* Begin Extracted records *

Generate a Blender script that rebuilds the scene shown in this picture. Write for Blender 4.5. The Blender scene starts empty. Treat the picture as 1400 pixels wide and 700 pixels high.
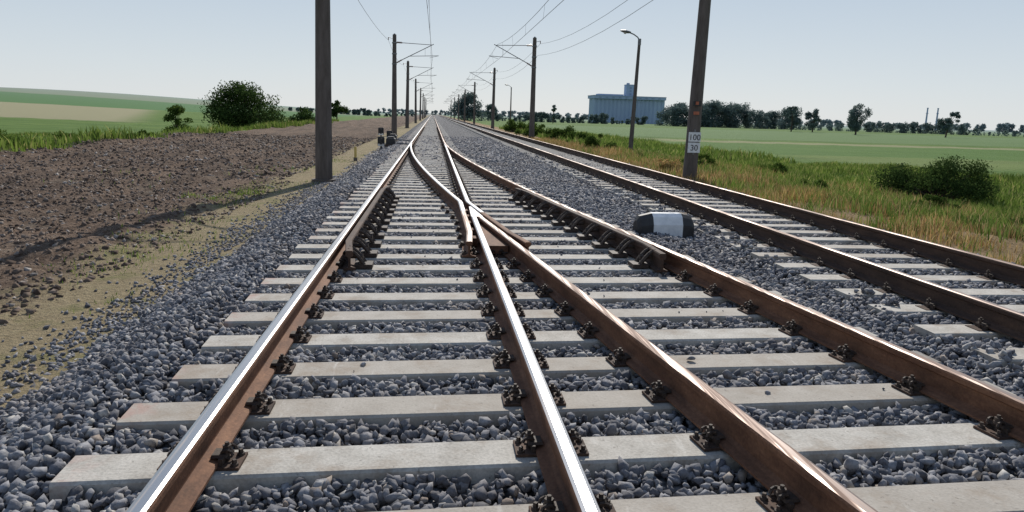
import bpy, math, random
import numpy as np
from mathutils import Vector, Quaternion
random.seed(3)
RS=np.random.RandomState(7)
scene=bpy.context.scene
rad=math.radians

# ------------------------------------------------------------------ node helpers
def newmat(name):
    m=bpy.data.materials.new(name); m.use_nodes=True
    nt=m.node_tree; nt.nodes.clear()
    out=nt.nodes.new('ShaderNodeOutputMaterial')
    return m,nt,out
class N:
    def __init__(s,nt): s.nt=nt
    def node(s,t,**kw):
        n=s.nt.nodes.new(t)
        for k,v in kw.items(): setattr(n,k,v)
        return n
    def link(s,a,b): s.nt.links.new(a,b)
    def setin(s,sock,v):
        if isinstance(v,bpy.types.NodeSocket): s.link(v,sock)
        else: sock.default_value=v
    def math(s,op,a,b=0.0,c=None,clamp=False):
        n=s.node('ShaderNodeMath',operation=op); n.use_clamp=clamp
        s.setin(n.inputs[0],a); s.setin(n.inputs[1],b)
        if c is not None: s.setin(n.inputs[2],c)
        return n.outputs[0]
    def ss(s,v,a,b):
        n=s.node('ShaderNodeMapRange',interpolation_type='SMOOTHSTEP')
        s.setin(n.inputs[0],v); n.inputs[1].default_value=a; n.inputs[2].default_value=b
        n.inputs[3].default_value=0; n.inputs[4].default_value=1
        return n.outputs[0]
    def noise(s,vec,scale,detail=4,rough=.55):
        n=s.node('ShaderNodeTexNoise'); n.inputs['Scale'].default_value=scale
        n.inputs['Detail'].default_value=detail; n.inputs['Roughness'].default_value=rough
        if vec is not None: s.link(vec,n.inputs['Vector'])
        return n.outputs[0]
    def ramp(s,f,stops):
        n=s.node('ShaderNodeValToRGB'); s.link(f,n.inputs[0])
        e=n.color_ramp.elements
        while len(e)<len(stops): e.new(.5)
        for el,(p,c) in zip(e,stops):
            el.position=p; el.color=(c[0],c[1],c[2],1)
        return n.outputs[0]
    def mix(s,f,a,b,mode='MIX'):
        n=s.node('ShaderNodeMix',data_type='RGBA',blend_type=mode)
        s.setin(n.inputs[0],f)
        for sk,v in ((n.inputs[6],a),(n.inputs[7],b)):
            if isinstance(v,bpy.types.NodeSocket): s.link(v,sk)
            else: sk.default_value=(v[0],v[1],v[2],1)
        return n.outputs[2]
    def pos(s): return s.node('ShaderNodeNewGeometry').outputs['Position']
    def island(s): return s.node('ShaderNodeNewGeometry').outputs['Random Per Island']
    def mapping(s,vec,sc):
        n=s.node('ShaderNodeMapping'); s.link(vec,n.inputs[0]); n.inputs['Scale'].default_value=sc
        return n.outputs[0]
    def bump(s,h,st,dist):
        n=s.node('ShaderNodeBump'); n.inputs['Strength'].default_value=st; n.inputs['Distance'].default_value=dist
        s.link(h,n.inputs['Height']); return n.outputs[0]
    def bsdf(s,out,col,rough=.8,metal=0,normal=None,spec=.5):
        b=s.node('ShaderNodeBsdfPrincipled')
        if isinstance(col,bpy.types.NodeSocket): s.link(col,b.inputs['Base Color'])
        else: b.inputs['Base Color'].default_value=(*col,1)
        s.setin(b.inputs['Roughness'],rough); s.setin(b.inputs['Metallic'],metal)
        b.inputs['Specular IOR Level'].default_value=spec
        if normal is not None: s.link(normal,b.inputs['Normal'])
        s.link(b.outputs[0],out.inputs[0]); return b

def simple(name,c1,c2,scale=5,rough=.8,metal=0,bump=.3,bd=.01,stretch=(1,1,1),spec=.4,detail=5):
    m,nt,out=newmat(name); n=N(nt)
    p=n.mapping(n.pos(),stretch)
    f=n.noise(p,scale,detail,.65)
    c=n.ramp(f,[(.3,c1),(.7,c2)])
    nb=n.bump(n.noise(p,scale*4,4),bump,bd)
    n.bsdf(out,c,rough,metal,nb,spec); return m

def islandmat(name,stops,rough=.85,bscale=60,bump=.4,spec=.3,big=None):
    m,nt,out=newmat(name); n=N(nt)
    c=n.ramp(n.island(),stops)
    f=n.noise(n.pos(),bscale,4,.6)
    c=n.mix(.55,c,n.ramp(f,[(.3,(.5,.5,.5)),(.7,(1.35,1.35,1.35))]),'MULTIPLY')
    if big:
        g=n.ss(n.noise(n.pos(),.5,3),.45,.65)
        g=n.math('MULTIPLY',g,.6)
        c=n.mix(g,c,n.mix(1.0,c,big,'MULTIPLY'))
    n.bsdf(out,c,rough,0,n.bump(f,bump,.01),spec); return m

def leafmat(name,stops,trans=.35):
    m,nt,out=newmat(name); n=N(nt)
    c=n.ramp(n.island(),stops)
    f=n.noise(n.pos(),.7,3)
    c=n.mix(.7,c,n.ramp(f,[(.35,(.55,.6,.6)),(.65,(1.25,1.2,1.0))]),'MULTIPLY')
    d=n.node('ShaderNodeBsdfDiffuse'); t=n.node('ShaderNodeBsdfTranslucent')
    n.link(c,d.inputs[0]); n.link(c,t.inputs[0])
    mx=n.node('ShaderNodeMixShader'); mx.inputs[0].default_value=trans
    n.link(d.outputs[0],mx.inputs[1]); n.link(t.outputs[0],mx.inputs[2]); n.link(mx.outputs[0],out.inputs[0])
    return m

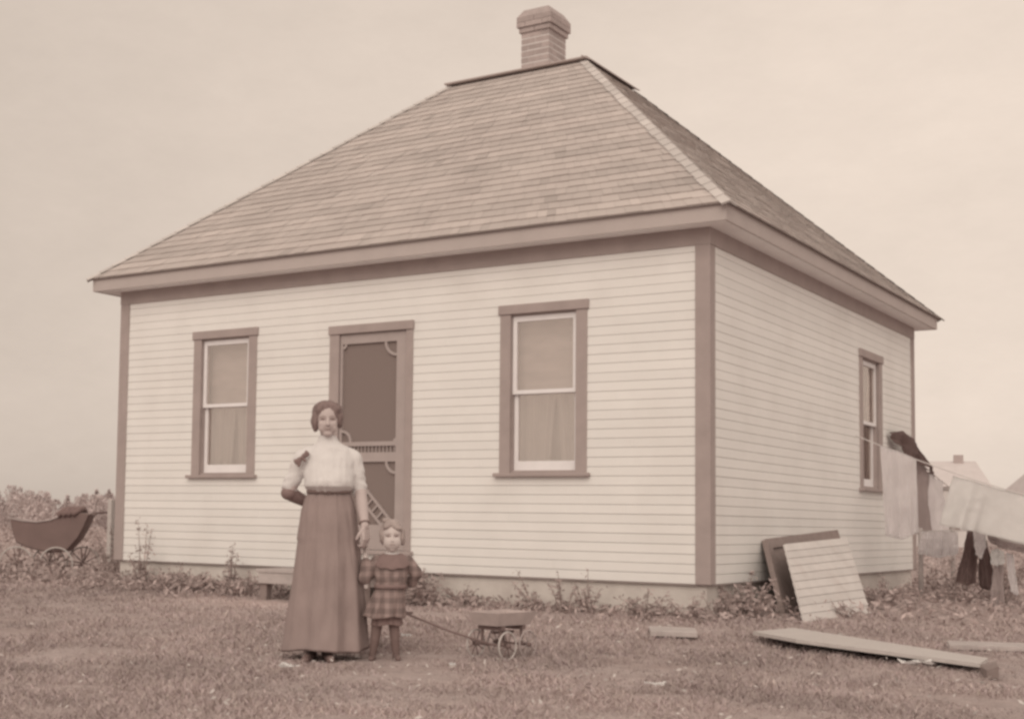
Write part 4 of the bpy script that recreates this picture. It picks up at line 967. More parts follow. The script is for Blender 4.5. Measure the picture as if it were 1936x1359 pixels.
# ------------------------------------------------------------------ baby carriage far left
def build_pram():
    dep = 18.0; k = dep/F_PX
    c = at_depth(95, 1085, dep); gx, gy = c.x, c.y; base = Vector((gx, gy, gz(gx, gy)))
    pm = thing('baby_carriage', 'dark baby carriage with folded hood among weeds beyond the house corner', 'pram', base, YAW + 0.02)
    v0 = 1085 + (c.z - base.z)/k
    X = lambda u: (u - 95)*k
    Z = lambda v: (v0 - v)*k
    out = [(20,982),(25,1004),(33,1026),(55,1036),(97,1045),(132,1041),(152,1018),(164,996),(174,972),(150,966),(118,974),(98,983),(60,986)]
    # boat-shaped body: outline lofted across its depth, bulging in the middle
    bm = BM(); rows = []
    for j in range(9):
        t = -1 + 2*j/8; sh = 1 - 0.07*abs(t)**4; zc = 0.30; rows.append([bm.verts.new((X(u)*sh, t*0.24, Z(1000) + (Z(v) - Z(1000))*(1 if Z(v) > Z(1000) else sh))) for u, v in out])
    for a, b in zip(rows, rows[1:]):
        for q in range(len(out)): bm.faces.new((a[q], a[(q+1) % len(out)], b[(q+1) % len(out)], b[q]))
    bm.faces.new(rows[0]); bm.faces.new(rows[-1][::-1]); obj('body', bm, MT['pram'], pm, False)
    bm = BM()
    for t in (-0.245, 0.2): tube(bm, [(X(u), t, Z(v)) for u, v in ((20,980),(45,985),(73,987),(98,983),(115,976),(128,970))], 0.011, 6)
    obj('rim', bm, MT['rim_dull'], pm, True)
    bm = BM()                         # folded hood
    for f in range(4):
        u0 = 112 + f*9; tube(bm, [(X(u0), -0.25, Z(975 - f*1)), (X(u0 + 12), -0.23, Z(964)), (X(u0 + 14), 0, Z(961)), (X(u0 + 12), 0.23, Z(964)), (X(u0), 0.25, Z(975))], 0.040, 8)
    obj('folded_hood', bm, MT['dark_cloth'], pm, True)
    bm = BM()
    for t in (-0.2, 0.2): tube(bm, [(X(150), t, Z(985)), (X(175), t, Z(969)), (X(205), t, Z(966))], 0.010, 6)
    tube(bm, [(X(205), -0.2, Z(966)), (X(205), 0.2, Z(966))], 0.012, 6); obj('push_handle', bm, MT['wagon_trim'], pm, True)
    for (u, t) in ((38, -0.26), (112, -0.26), (84, 0.26), (150, 0.26)):
        wheel(pm, (X(u), t, 0.215), (0, 1, 0), 0.21, 10, 'rim', thick=0.011)
    bm = BM()
    tube(bm, [(X(38), -0.26, 0.19), (X(84), 0.26, 0.19)], 0.01, 6); tube(bm, [(X(112), -0.26, 0.19), (X(150), 0.26, 0.19)], 0.01, 6)
    for (u, t) in ((38, -0.25), (112, -0.25), (84, 0.25), (150, 0.25)): tube(bm, [(X(u), t, 0.19), (X(u + 8), t*0.8, Z(1030))], 0.009, 6)
    obj('chassis', bm, MT['wagon_trim'], pm, True)
build_pram()

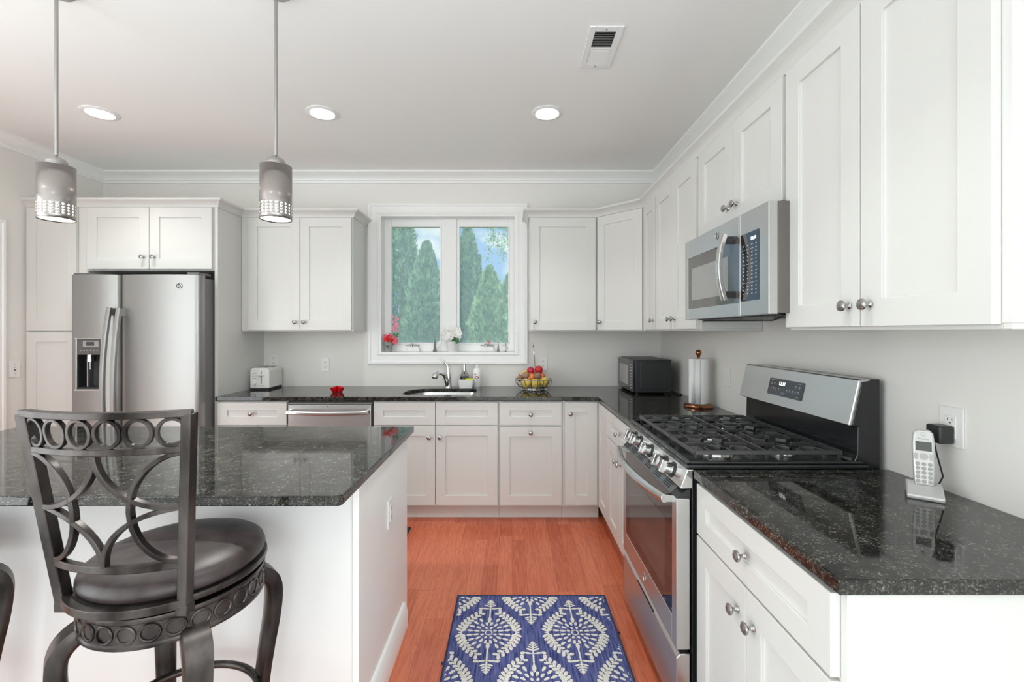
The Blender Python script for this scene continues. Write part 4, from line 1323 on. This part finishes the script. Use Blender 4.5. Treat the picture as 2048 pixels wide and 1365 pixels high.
# paper towels
t = thing('paper_towel_holder', 'bronzed paper towel holder standing left of the range', 'paper towel holder', (1.172, 2.86, ZK))
b = MB(); b.lathe([(0, 0), (.088, 0), (.090, .006), (.086, .014), (.078, .020), (.040, .023), (0, .023)], 40); b.build('holder_base', M_copper, t)
b = MB(); b.tube([(0, 0, .02), (0, 0, .315)], .006, 10)
b.build('holder_post', M_copper, t)
b = MB(); b.lathe([(0, .310), (.012, .310), (.008, .316), (.012, .324), (.018, .334), (.0185, .344), (.014, .353), (.006, .358), (0, .359)], 20); b.build('finial', M_copper, t)
t2 = thing('paper_towel_roll', 'roll of white paper towels on the bronzed holder', 'paper towels', (1.172, 2.86, ZK + .0235))
b = MB(); b.lathe([(.020, 0), (.057, 0), (.058, .004), (.058, .275), (.057, .279), (.020, .279), (.020, 0)], 40)
b.build('roll', M_paper, t2)
b = MB()
P = [(.0585 * math.cos(R(a)), .0585 * math.sin(R(a))) for a in (262, 250, 238, 226)] + [(-.053, -.045), (-.064, -.042)]
for z0_, z1_ in ((.002, .277),):
    A = [b.vt((p[0] - (0 if i < 4 else 0), p[1], z0_)) for i, p in enumerate(P)]; B = [b.vt((p[0] * (1 if i < 4 else .86), p[1], z1_)) for i, p in enumerate(P)]
    for k in range(len(A) - 1): b.fc((A[k], A[k + 1], B[k + 1], B[k]))
b.build('loose_sheet', M_paper, t2, solid=.0008)
# fruit bowl
bx_, by_ = .176, 3.72
t = thing('fruit_bowl', 'chrome wire fruit bowl with a tall hook', 'bowl', (bx_, by_, ZK))
b = MB()
def ringp(r, z, n=40): return [(r * math.cos(2 * PI * k / n), r * math.sin(2 * PI * k / n), z) for k in range(n)]
b.tube(ringp(.152, .088), .0040, 8, closed=True); b.build('rim', M_chrome, t)
b = MB(); b.tube(ringp(.100, .0045), .0040, 8, closed=True); b.tube(ringp(.096, .014), .003, 8, closed=True); b.build('foot_ring', M_chrome, t)
M_wire = mat('dark_wire', (.12, .12, .12), .25, .9)
for k in range(18):
    a = 2 * PI * k / 18; d_ = Vector((math.cos(a), math.sin(a), 0))
    b = MB(); b.tube([d_ * r + Vector((0, 0, z)) for r, z in ((.152, .088), (.143, .055), (.120, .027), (.098, .013), (.05, .010), (.012, .010))], .0020, 6); b.build('wire', M_wire, t)
b = MB(); b.tube([(.02, .152, .085), (.020, .155, .15), (.014, .14, .25), (.004, .10, .345), (-.002, .085, .362), (-.004, .075, .355)], .0032, 8); b.ball((-.002, .083, .366), .008)
b.build('banana_hook', M_chrome, t)
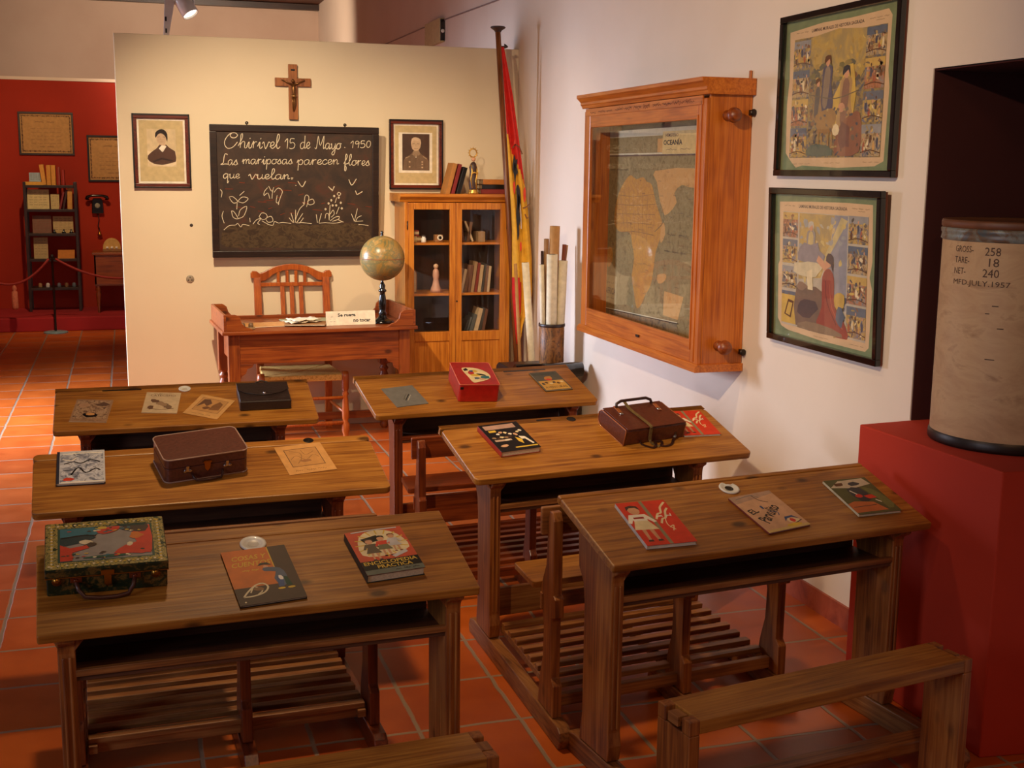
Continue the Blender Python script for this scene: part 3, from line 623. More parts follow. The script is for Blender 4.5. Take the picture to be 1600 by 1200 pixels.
# ---- desk D6
booklet('reading_book','red reading book with a child on it, left of three on the nearest right desk','book','D6',-.356,.165,.166,.228,.013,-.05,p_redbook, spine=GREYW, base=RED, pages=OFFW)
def p_parv(s):
    s.rect(0,0,1,1,PINK); s.poly([(0,.8),(1,.92),(1,1),(0,1)],C_(176,142,120,.6)).line([(.1,.92),(.5,.96),(.6,.86)],.003,SLATE).line([(.5,.95),(.56,.8),(.7,.72)],.003,BROWN)
    s.text('EL',.10,.48,.20,.13,BLACK,.25,0,.02).text('Parvulito',.22,.20,.72,.20,BLACK,.62,.2,.02)
    s.blob(.44,.62,.03,.05,BLUE,8).line([(.5,.5),(.64,.44),(.6,.36)],.003,BLUE).poly([(.58,.18),(.66,.30),(.84,.30),(.92,.20),(.8,.26),(.68,.25)],BLUE).blob(.76,.18,.14,.07,CREAM,9,.2).blob(.74,.18,.06,.05,RED,8,.3).line([(.64,.1),(.8,.12),(.94,.16)],.003,BLACK)
    s.rect(0,0,1,.06,C_(206,176,110,.6)).blob(.7,.08,.18,.04,YEL,8,.2)
booklet('reading_book','pale pink booklet titled in black script, in front of the chipped inkwell','booklet','D6',.052,.158,.166,.205,.007,.10,p_parv, spine=C_(120,50,40,.6), pages=OFFW, base=PINK)
def p_green(s):
    s.rect(0,0,1,1,C_(88,86,48,.6)); s.poly([(0,.78),(.3,.95),(.9,.98),(.96,.8),(.5,.72)],C_(196,180,156,.6)).blob(.25,.85,.12,.05,SEPIA,8,.3).blob(.6,.84,.16,.05,BLACK,9,.3).poly([(.3,.7),(.62,.72),(.66,.4),(.36,.34)],BLACK,2)
    s.blob(.42,.5,.08,.05,RED,8,.2).blob(.68,.46,.13,.06,RED,9,.3).line([(.34,.66),(.42,.54)],.005,OFFW,0).line([(.7,.36),(.78,.28)],.005,OFFW,0).poly([(0,.05),(.75,.06),(.6,.3),(.2,.36),(.0,.3)],C_(190,104,52,.6)).line([(.05,.2),(.6,.22)],.003,BROWN,0).poly([(.66,.72),(.9,.62),(1,.2),(.8,.1),(.78,.4)],C_(112,112,62,.6),2)
booklet('reading_book','green and orange picture booklet, right of three on the nearest right desk','booklet','D6',.431,.178,.168,.205,.009,-.03,p_green, spine=C_(196,190,166,.6), pages=OFFW, base=OLIVE)
# ---- desk D5
def p_cosas(s):
    s.rect(0,0,1,1,BROWN); s.rect(0,.30,.70,1,C_(200,104,30,.5)); s.rect(.70,.3,.715,1,YEL)
    s.text('COSAS Y',.12,.80,.54,.085,YEL,0,.25,.01).text('CUENTOS',.09,.68,.60,.085,YEL,0,.25,.01); s.scribble(.2,.5,.60,.02,.002,YEL,2)
    s.line([(.10,.14),(.18,.22),(.32,.32),(.44,.34),(.5,.27),(.42,.18),(.25,.14),(.10,.14)],.005,CREAM).line([(.22,.2),(.3,.3),(.4,.22),(.32,.16)],.004,CREAM).blob(.36,.25,.07,.035,C_(150,110,70),8,.3)
    s.poly([(.46,.66),(.52,.71),(.62,.71),(.68,.65),(.56,.67)],BLACK).blob(.58,.63,.04,.03,SKIN,8).poly([(.52,.60),(.60,.62),(.78,.58),(.84,.44),(.80,.28),(.70,.26),(.64,.40),(.70,.52),(.54,.55)],GREYB,2).poly([(.66,.24),(.74,.24),(.78,.42),(.68,.42)],BLUE).poly([(.78,.24),(.87,.24),(.84,.40),(.78,.42)],C_(40,70,50)).blob(.69,.21,.06,.018,YEL,8).blob(.84,.21,.06,.018,YEL,8).blob(.74,.40,.03,.05,OFFW,8,.2)
    s.blob(.10,.05,.015,.012,CREAM,8)
booklet('reading_book','brown and orange storybook lying below the inkwell on the nearest left desk','book','D5',.001,.150,.172,.248,.007,.07,p_cosas, spine=BLACK, base=BROWN)
def p_enc(s):
    s.rect(0,0,1,1,C_(196,72,36,.5)); s.poly([(.1,.45),(.2,.86),(.55,.98),(.86,.84),(.95,.5),(.5,.38)],CREAM,3)
    for a in range(16): q = 2*math.pi*a/16; s.line([(.52+.3*math.cos(q),.66+.22*math.sin(q)),(.52+.46*math.cos(q),.66+.32*math.sin(q))],.004,YEL,0)
    s.poly([(.2,.80),(.5,.86),(.54,.74),(.26,.68)],BLACK).child(.32,.30,.50,C_(96,80,60),C_(96,80,60),SKIN,BROWN).child(.54,.36,.48,C_(110,104,70),RED,SKIN,BLACK).child(.74,.44,.42,GREYW,GREYW,SKIN,C_(120,60,30))
    s.poly([(.58,.36),(.86,.46),(.88,.40),(.62,.31)],GREYW); s.rect(0,.10,1,.295,BLACK); s.rect(0,0,1,.10,C_(100,104,90,.6))
    s.text('ENCICLOPEDIA',.04,.205,.92,.075,YEL,0,0,.015).text('PRACTICA',.24,.115,.60,.075,YEL,0,0,.015); s.scribble(.5,.95,.05,.02,.002,BLACK,3); s.line([(.1,.97),(.5,.985),(.92,.975)],.005,GREYW)
booklet('textbook','thick orange and black schoolbook at the right of the nearest left desk','book','D5',.333,.182,.162,.212,.024,.08,p_enc, spine=C_(34,40,38,.5), base=BLACK)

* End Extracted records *

From the entries, copy out each line containing the word "Python".

The Blender Python script for this scene continues. Write part 4, from line 1323 on. This part finishes the script. Use Blender 4.5. Treat the picture as 2048 pixels wide and 1365 pixels high.
Continue the Blender Python script for this scene: part 3, from line 623. More parts follow. The script is for Blender 4.5. Take the picture to be 1600 by 1200 pixels.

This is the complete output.